[Written problem]
Transcribe the listing below from its opening line up to and including the line that contains "random.seed(7)"; reproduce nothing else.

--- start of Available data ---

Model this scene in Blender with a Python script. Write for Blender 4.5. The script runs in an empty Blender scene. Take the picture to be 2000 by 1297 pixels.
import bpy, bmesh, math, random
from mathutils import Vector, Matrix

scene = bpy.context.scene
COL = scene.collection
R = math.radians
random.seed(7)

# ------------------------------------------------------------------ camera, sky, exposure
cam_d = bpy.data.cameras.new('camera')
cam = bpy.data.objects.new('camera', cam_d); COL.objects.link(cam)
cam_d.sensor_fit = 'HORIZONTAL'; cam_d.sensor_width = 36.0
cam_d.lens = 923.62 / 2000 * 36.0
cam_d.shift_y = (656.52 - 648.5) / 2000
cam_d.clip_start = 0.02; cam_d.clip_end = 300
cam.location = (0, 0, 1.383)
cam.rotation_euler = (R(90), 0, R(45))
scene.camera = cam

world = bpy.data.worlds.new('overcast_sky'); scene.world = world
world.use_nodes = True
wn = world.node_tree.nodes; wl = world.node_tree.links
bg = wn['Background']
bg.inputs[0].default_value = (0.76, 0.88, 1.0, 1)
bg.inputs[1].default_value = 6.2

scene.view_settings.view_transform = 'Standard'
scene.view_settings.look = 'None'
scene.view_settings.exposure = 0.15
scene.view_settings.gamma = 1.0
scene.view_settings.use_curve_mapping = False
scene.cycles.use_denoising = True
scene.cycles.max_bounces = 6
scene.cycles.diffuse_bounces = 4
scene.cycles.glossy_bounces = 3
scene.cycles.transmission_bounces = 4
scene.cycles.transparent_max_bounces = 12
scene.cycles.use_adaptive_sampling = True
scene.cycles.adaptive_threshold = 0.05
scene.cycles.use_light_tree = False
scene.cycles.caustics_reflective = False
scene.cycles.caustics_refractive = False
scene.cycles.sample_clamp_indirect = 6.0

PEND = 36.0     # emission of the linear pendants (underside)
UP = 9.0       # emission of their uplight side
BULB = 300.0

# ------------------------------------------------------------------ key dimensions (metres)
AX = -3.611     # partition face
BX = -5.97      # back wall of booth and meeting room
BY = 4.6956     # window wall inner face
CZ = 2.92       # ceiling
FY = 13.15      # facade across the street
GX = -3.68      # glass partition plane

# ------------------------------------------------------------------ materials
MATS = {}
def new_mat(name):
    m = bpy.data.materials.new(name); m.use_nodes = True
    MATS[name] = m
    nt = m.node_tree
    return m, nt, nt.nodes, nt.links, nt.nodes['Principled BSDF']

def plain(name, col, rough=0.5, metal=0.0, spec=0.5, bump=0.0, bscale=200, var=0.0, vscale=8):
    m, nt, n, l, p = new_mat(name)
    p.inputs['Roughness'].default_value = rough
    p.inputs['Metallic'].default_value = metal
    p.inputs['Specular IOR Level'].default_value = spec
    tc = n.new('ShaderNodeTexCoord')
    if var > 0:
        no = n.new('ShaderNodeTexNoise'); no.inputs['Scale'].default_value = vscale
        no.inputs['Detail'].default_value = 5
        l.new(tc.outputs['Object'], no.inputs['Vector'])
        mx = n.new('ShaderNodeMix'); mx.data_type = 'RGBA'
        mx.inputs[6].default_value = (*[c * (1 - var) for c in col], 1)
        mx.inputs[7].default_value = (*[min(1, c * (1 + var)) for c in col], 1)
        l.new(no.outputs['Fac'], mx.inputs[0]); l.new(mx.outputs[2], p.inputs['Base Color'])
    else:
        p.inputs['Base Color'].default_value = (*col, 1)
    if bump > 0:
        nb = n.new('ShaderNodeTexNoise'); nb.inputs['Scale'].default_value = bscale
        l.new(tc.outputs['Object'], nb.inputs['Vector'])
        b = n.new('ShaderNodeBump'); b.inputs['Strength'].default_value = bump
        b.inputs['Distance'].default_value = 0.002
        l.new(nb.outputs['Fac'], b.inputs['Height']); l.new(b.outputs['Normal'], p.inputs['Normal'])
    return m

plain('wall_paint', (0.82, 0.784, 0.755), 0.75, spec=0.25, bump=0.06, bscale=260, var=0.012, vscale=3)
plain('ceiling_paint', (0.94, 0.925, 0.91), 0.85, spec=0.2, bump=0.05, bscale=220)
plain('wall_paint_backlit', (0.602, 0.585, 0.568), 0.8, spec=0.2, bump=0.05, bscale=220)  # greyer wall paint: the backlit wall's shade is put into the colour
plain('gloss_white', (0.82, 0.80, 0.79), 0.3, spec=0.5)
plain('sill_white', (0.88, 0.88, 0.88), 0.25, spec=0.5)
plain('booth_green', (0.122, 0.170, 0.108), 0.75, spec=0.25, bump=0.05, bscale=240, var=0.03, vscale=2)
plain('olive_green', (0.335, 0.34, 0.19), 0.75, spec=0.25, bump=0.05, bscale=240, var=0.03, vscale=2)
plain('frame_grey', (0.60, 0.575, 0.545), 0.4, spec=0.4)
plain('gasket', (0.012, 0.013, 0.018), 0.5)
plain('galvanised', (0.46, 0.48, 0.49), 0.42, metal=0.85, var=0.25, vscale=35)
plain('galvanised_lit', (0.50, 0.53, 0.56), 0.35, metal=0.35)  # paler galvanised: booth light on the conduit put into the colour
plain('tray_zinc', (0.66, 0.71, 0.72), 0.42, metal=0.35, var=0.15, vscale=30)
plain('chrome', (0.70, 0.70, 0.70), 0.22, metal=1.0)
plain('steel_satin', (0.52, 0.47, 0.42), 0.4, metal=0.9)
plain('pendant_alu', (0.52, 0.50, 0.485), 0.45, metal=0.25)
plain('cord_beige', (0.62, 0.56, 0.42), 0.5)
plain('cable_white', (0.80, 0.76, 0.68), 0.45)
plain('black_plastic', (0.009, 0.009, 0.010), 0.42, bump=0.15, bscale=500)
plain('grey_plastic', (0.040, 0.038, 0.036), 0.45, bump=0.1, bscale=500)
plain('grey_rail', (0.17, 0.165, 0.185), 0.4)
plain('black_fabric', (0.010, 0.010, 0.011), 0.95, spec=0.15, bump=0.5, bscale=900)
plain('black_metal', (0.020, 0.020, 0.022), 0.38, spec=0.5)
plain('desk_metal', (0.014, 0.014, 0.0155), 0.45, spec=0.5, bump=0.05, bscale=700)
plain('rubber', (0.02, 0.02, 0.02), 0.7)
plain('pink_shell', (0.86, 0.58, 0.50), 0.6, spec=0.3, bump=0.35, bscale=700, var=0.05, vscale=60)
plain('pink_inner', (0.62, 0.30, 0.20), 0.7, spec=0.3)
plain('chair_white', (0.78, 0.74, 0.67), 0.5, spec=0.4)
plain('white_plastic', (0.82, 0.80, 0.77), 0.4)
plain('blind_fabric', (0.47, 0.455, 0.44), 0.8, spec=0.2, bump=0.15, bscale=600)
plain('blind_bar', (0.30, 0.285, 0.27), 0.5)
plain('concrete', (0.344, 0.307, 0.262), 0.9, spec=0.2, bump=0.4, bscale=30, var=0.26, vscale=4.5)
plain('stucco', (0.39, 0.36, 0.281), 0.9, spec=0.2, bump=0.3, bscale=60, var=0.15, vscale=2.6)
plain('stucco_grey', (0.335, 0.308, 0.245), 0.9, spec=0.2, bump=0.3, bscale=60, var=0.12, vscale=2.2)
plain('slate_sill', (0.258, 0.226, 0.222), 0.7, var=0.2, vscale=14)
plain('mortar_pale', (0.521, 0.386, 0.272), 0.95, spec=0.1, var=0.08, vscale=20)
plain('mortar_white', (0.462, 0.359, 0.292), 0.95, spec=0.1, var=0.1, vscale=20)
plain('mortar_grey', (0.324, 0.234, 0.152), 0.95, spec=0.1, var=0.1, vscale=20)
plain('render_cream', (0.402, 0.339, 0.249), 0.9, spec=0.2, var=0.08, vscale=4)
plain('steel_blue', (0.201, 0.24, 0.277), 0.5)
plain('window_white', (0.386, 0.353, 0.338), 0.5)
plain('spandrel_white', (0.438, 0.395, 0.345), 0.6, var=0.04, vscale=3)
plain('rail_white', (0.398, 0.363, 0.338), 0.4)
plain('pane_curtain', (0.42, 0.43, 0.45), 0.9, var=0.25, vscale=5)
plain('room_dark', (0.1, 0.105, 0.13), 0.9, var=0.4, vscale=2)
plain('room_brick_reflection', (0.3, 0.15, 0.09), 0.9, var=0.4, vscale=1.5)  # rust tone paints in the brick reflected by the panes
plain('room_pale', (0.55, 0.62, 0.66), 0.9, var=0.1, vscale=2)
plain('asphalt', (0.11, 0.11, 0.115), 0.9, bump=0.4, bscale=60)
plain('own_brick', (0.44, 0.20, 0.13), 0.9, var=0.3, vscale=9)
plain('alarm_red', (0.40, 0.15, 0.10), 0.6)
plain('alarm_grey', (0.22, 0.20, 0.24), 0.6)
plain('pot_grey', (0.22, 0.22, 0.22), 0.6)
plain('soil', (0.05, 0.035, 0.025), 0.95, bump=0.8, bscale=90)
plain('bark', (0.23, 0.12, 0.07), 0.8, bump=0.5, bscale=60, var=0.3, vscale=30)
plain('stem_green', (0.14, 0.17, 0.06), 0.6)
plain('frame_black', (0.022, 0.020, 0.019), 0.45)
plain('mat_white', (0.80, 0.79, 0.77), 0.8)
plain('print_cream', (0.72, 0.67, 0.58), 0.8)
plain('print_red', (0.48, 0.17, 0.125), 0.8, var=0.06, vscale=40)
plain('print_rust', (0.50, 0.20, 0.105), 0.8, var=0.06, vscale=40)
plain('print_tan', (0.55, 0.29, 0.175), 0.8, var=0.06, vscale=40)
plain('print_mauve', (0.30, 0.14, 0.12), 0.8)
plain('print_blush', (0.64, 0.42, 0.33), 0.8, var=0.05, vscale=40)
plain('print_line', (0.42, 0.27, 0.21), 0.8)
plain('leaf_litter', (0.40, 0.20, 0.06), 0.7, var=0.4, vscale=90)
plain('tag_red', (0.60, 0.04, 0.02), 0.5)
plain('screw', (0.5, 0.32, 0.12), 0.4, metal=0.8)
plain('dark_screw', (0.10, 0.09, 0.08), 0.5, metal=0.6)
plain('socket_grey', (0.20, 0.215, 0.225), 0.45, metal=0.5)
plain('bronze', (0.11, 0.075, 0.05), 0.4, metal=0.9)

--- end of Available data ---

[Output for this task]
Model this scene in Blender with a Python script. Write for Blender 4.5. The script runs in an empty Blender scene. Take the picture to be 2000 by 1297 pixels.
import bpy, bmesh, math, random
from mathutils import Vector, Matrix

scene = bpy.context.scene
COL = scene.collection
R = math.radians
random.seed(7)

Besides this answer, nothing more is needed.